I still think he would be better served playing an entire season in the AHL, but the money-serving CHL-NHL agreement does not always allow players to pursue the path that is in their best interest so Guenther will grow as he can in a limited role that will likely see him play for Canada at the World Junior Championship and log maybe half a season’s worth of NHL games.

Coyotes center Martin Hanzal (Getty Images)

Missed the cut 

Blake Wheeler: Wheeler never played a game here, he never wanted to, and there wasn’t any hype surrounding the pick because few understood at the time why the Coyotes chose him at No. 5 in 2004. They do now.

Danny Briére: Briére wasn’t even the team’s first, first-round pick in 1996. Defenseman Dan Focht was. With such a veteran-laden league, Briére, at No. 24, was a project.

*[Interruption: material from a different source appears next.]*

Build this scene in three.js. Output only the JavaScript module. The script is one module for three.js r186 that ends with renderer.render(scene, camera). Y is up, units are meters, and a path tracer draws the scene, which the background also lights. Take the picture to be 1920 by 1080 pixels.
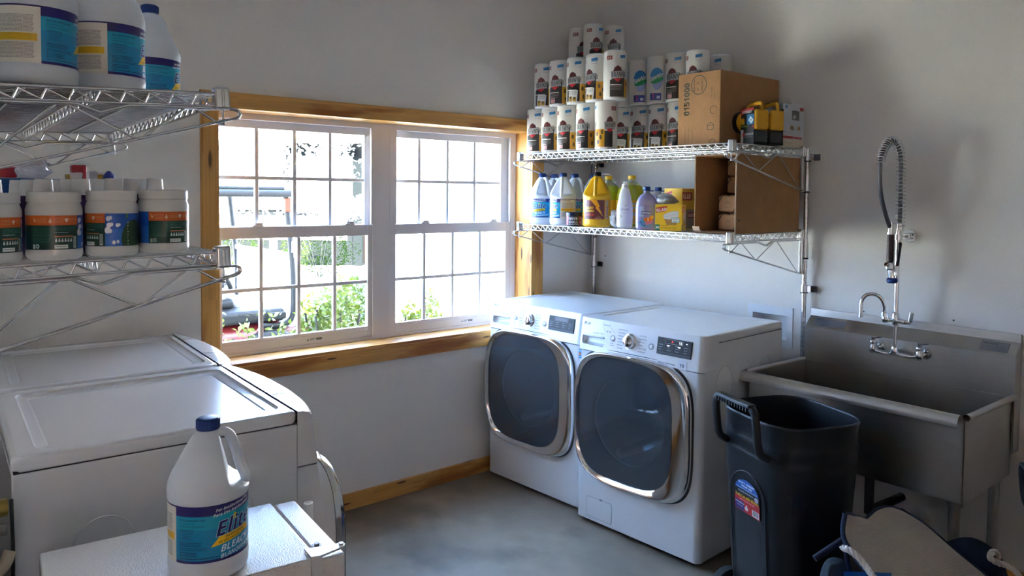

Martin Hanzal: In retrospect, Hanzal probably should have been more hyped than he was at No. 17 in 2005. He was the perfect matchup center for the big pivotmen who roamed the Pacific Division such as Ryan Getzlaf and Anže Kopitar. He is one of the best first-round picks in franchise history.

Victor Söderström: Few understood why John Chayka pushed for Söderström at No. 11 in 2019. Those complaints have only grown louder as the smallish Swede languishes in the AHL for a franchise that really values size on the blue line.

Conor Geekie: Some draft analysts believe that Geekie was a reach at No. 11 in 2022. The Coyotes don’t think so. They traded the No. 27 pick and two second-rounders (No. 34 and No. 45) to move up and get him eight spots after taking Cooley. Time will tell.

Brandon Gormley: A big, mobile offensive defenseman. That’s what the Coyotes were supposedly getting with the No. 13 pick in 2010 out of Moncton in the QMJHL. Woof.